La figlia come una schiava, condannato

Cinque anni al padre-padrone, un bulgaro di 43 anni: la obbligava a chiedere l’elemosina e la picchiava
Una ragazza mentre chiede l'elemosina
Una ragazza mentre chiede l'elemosina

Cinque anni di galera per aver trattato la figlia come una schiava.

Una storia terribile. Nata da queste dichiarazioni. «Spesso vengo picchiata perché non porto abbastanza elemosine», aveva detto in lacrime la ragazza - 21 anni - ai poliziotti che l’avevano raggiunta. La ragazza non sa né leggere, né scrivere. Non è mai andata a ballare e non ha mai praticato uno sport e nemmeno giocato con una bambola. Non sa cosa sia un cellulare. Per tutta la sua vita è stata tenuta in schiavitù: ogni giorno seduta a terra a chiedere l'elemosina ai passanti. Tenendo lo sguardo basso lo ha fatto per mesi nel sottopassaggio della stazione raccogliendo le monetine dei viaggiatori e dei passanti frettolosi. E ogni sera ha consegnato il denaro raccolto al padre-padrone. Il quale addirittura le proibiva di spostarsi dal luogo “di lavoro” per bere, mangiare o andare in bagno. Se lo faceva la ragazza veniva punita con pugni e calci, senza pietà

Il padre-padrone si chiama Ivan Kirchev Ognyanov, bulgaro di 43 anni: a pronunciare la sentenza di condanna, al termine del processo celebrato con rito abbreviato, è stato il giudice Luigi Dainotti. Ha sostanzialmente accolto le richieste del pm Federico Frezza: 6 anni e 8 mesi. Il bulgaro è stato difeso dall’avvocato Giovanna Augusta de’ Manzano.

Le indagini dei poliziotti della Mobile diretti da Roberto Giacomelli sono scattate nel 2013. Era il mese di gennaio. Gli agenti avevano trovato quella ragazza infreddolita in ginocchio nel sottopassaggio della stazione. Con non poche difficoltà erano riusciti a convincerla a raccontare la sua drammatica storia. «Sono arrivata a Trieste circa un mese e mezzo fa (ndr, in gennaio 2013). - aveva detto - Precedentemente ero stata in Grecia. La mia vera madre che vive in Bulgaria a Sofia non si è mai curata di me. Sono sempre rimasta con il mio padre naturale, Ivan Ognyanov. Non so né leggere, né scrivere, né leggere l'orologio. La mia famiglia non mi ha mai mandata a scuola. Quando eravamo in Grecia chiedevamo l'elemosina perché non avevamo denaro né di che vivere».
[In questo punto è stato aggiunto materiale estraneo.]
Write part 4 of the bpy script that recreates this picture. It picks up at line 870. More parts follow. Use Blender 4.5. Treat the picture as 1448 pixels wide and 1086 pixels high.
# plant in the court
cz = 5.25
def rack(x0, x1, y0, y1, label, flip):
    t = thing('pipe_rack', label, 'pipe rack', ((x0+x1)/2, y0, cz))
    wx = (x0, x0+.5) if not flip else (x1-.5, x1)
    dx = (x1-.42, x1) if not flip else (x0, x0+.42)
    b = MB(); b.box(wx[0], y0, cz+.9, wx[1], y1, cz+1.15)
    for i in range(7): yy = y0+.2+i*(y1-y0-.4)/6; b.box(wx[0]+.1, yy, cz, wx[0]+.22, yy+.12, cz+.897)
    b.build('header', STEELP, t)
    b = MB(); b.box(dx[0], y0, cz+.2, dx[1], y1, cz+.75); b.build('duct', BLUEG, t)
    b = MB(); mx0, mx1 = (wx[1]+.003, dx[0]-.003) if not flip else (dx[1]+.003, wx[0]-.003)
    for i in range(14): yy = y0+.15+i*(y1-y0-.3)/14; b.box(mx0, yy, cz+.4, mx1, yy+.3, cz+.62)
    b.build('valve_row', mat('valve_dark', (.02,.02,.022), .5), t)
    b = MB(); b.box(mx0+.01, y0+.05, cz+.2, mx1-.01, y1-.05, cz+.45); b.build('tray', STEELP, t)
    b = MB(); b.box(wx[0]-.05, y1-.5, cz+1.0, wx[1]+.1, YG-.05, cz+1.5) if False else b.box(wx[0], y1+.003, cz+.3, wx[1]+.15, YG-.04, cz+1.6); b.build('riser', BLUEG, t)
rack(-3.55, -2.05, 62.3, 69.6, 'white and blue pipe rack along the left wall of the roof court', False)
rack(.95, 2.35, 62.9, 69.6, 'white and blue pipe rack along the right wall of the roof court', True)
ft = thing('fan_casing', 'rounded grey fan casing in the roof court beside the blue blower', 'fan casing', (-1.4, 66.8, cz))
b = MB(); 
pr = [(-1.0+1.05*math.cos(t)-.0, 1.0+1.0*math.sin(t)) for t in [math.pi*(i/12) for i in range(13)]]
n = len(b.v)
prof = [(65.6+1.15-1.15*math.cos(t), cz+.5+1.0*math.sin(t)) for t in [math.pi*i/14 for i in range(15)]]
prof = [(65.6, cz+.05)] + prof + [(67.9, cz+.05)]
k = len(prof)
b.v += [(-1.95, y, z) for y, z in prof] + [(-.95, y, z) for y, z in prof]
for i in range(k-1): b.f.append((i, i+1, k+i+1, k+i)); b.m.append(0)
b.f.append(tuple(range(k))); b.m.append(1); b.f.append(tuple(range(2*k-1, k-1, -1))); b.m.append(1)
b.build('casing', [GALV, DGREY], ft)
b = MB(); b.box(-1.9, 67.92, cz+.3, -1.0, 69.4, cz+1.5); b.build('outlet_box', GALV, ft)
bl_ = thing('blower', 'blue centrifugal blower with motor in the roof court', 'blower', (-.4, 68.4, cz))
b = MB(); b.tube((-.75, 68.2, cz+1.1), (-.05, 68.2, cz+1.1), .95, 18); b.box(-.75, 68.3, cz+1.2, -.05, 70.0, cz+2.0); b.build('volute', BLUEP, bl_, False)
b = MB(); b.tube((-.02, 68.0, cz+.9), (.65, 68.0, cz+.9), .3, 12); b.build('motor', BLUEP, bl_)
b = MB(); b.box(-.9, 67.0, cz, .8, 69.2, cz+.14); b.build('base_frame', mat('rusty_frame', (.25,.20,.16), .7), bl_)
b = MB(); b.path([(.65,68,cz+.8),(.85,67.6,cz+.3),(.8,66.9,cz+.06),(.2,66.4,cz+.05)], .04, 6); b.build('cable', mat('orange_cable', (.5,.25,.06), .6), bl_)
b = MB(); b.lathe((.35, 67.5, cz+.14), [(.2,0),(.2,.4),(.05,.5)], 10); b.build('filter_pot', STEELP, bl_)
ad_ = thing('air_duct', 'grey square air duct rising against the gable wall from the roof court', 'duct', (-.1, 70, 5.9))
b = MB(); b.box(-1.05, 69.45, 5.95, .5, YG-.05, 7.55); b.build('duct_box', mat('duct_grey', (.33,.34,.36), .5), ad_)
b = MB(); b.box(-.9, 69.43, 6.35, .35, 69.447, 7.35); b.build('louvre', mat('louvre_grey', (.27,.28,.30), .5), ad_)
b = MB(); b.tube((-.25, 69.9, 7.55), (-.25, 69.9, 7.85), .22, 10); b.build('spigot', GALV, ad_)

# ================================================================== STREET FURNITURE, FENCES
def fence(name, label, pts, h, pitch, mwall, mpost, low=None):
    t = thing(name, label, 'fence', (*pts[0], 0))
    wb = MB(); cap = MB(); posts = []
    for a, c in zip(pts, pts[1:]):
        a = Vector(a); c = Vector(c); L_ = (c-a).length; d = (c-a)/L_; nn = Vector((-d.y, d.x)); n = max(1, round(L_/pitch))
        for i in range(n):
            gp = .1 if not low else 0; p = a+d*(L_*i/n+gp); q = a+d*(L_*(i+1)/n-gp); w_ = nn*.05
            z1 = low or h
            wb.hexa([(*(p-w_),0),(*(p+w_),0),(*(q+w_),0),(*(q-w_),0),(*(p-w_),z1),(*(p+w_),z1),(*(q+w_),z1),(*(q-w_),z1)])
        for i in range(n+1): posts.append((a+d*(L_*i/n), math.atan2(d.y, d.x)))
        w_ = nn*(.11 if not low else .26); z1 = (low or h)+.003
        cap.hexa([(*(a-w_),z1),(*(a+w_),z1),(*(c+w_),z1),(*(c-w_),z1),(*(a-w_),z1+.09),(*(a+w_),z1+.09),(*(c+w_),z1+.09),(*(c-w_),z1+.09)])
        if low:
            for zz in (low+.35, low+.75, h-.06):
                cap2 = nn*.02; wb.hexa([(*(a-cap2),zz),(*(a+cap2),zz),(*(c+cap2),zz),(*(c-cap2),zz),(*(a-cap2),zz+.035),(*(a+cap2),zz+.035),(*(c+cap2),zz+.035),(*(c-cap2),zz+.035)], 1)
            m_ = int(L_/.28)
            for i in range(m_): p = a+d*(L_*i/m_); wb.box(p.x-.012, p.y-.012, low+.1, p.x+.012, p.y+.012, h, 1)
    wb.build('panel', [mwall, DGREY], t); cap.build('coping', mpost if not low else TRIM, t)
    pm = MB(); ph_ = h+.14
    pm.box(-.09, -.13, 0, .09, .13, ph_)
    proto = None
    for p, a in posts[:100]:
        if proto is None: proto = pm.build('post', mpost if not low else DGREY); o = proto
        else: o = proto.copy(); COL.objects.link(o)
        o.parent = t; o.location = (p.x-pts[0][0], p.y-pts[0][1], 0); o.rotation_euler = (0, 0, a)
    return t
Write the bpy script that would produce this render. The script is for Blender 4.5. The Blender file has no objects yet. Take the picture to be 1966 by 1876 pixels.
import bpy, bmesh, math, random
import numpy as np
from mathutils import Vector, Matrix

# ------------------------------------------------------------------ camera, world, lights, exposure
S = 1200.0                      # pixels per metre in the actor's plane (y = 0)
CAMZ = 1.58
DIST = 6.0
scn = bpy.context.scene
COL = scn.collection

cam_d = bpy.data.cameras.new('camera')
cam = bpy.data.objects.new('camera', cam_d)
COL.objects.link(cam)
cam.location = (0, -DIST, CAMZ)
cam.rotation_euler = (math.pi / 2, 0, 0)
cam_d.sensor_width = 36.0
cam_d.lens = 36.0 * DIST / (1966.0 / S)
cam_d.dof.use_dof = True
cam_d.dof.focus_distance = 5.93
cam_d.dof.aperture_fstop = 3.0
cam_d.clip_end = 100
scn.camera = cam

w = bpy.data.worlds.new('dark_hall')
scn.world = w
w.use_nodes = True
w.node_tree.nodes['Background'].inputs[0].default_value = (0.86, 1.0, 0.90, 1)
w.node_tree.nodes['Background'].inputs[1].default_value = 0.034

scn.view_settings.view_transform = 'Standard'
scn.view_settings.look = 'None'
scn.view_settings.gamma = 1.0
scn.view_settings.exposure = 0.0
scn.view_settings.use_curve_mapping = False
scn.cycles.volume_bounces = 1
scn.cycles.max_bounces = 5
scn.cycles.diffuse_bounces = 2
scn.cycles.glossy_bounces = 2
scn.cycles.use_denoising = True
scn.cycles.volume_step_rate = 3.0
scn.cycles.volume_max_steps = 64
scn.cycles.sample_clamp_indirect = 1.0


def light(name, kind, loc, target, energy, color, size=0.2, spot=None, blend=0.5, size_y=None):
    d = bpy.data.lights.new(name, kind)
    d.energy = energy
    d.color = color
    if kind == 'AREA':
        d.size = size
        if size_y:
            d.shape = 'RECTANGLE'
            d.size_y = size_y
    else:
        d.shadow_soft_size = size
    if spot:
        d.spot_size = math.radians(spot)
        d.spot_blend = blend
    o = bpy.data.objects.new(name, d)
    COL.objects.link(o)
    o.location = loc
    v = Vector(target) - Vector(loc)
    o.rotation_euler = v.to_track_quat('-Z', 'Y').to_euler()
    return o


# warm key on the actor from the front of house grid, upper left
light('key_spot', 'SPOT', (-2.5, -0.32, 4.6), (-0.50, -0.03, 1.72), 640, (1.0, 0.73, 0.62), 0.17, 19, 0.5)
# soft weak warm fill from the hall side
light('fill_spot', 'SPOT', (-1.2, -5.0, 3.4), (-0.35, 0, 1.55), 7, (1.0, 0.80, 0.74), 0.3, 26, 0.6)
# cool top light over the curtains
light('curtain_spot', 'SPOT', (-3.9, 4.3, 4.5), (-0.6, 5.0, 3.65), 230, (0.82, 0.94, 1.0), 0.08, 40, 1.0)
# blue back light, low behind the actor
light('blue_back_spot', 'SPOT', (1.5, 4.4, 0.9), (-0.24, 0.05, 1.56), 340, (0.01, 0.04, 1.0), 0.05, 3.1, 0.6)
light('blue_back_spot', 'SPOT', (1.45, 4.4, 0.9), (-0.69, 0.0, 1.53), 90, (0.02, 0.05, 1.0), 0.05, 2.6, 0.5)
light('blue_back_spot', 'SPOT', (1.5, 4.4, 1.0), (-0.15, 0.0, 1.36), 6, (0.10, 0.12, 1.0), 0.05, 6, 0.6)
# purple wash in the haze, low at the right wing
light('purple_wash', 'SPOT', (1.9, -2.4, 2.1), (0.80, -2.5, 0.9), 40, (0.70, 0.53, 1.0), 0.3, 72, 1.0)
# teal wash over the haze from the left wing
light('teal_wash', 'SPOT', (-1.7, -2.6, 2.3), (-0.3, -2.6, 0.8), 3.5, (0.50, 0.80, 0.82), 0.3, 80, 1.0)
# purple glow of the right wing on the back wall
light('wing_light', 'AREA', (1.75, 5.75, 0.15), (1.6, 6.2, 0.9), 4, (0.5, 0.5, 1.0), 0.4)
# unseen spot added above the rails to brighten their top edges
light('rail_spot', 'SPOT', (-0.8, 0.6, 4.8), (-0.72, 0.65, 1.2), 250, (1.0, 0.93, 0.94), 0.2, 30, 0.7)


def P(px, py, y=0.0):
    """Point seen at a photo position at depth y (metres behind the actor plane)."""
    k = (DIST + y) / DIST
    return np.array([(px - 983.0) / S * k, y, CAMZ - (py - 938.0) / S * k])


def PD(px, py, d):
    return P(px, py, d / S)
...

Ancora: «Poiché c’era la crisi economica mio padre ha portato tutta la sua famiglia a Trieste a bordo di un furgone bianco. Lui di notte dorme lì, mentre io e le altre donne veniamo ospitate negli alloggi di fortuna del Comune. Anche a Trieste sono stata costretta a chiedere l'elemosina. Appena giunti in questa città mio padre mi ha picchiata con pugni e schiaffi obbigandomi a chiedere l'elemosina. Non l’ho mai voluto fare, ma mio padre mi ha sempre costretta.

«Mi ha costretto a stare ininterrottamente seduta nel sottopassaggio della stazione. Non mi posso spostare, non posso bere, non posso mangiare e neanche andare in bagno. Non oso disobbedire perché mio padre mi picchierebbe ancora».

E ancora aveva spiegato: «Mio padre ritira il denaro alla sera. Io gli consegno tutto. Devo rigirare le fodere delle tasche per dimostrargli che non ho trattenuto nulla per me. Poi vado a prendere i panini dalle persone che ce li regalano (ndr, i volontari di don Vatta)». Accuse pesantissime che poi sono state integrate da una serie di accertamenti da parte degli investigatori della seconda sezione della Mobile. È addirittura emerso che la giovane in passato era stata anche violentata dal padre. Dal quale un paio di volte è fugggita, ma l’uomo poi è riuscito a rintracciarla.

Ivan Kirchev Ognyanov è stato arrestato nel mese di marzo 2013, dopo un paio di mesi di indagini. I poliziotti lo hanno bloccato nei pressi della stazione. Era appena arrivato dalla Bulgaria.

Ma gli agenti avevano anche scoperto che la figlia non era stata l'unica vittima. Erano comparsi i nomi di altri minorenni e maggiorenni costretti a domandare l'elemosina. Impiegati nell'accattonaggio, sia in Italia ma anche in Germania e in Austria.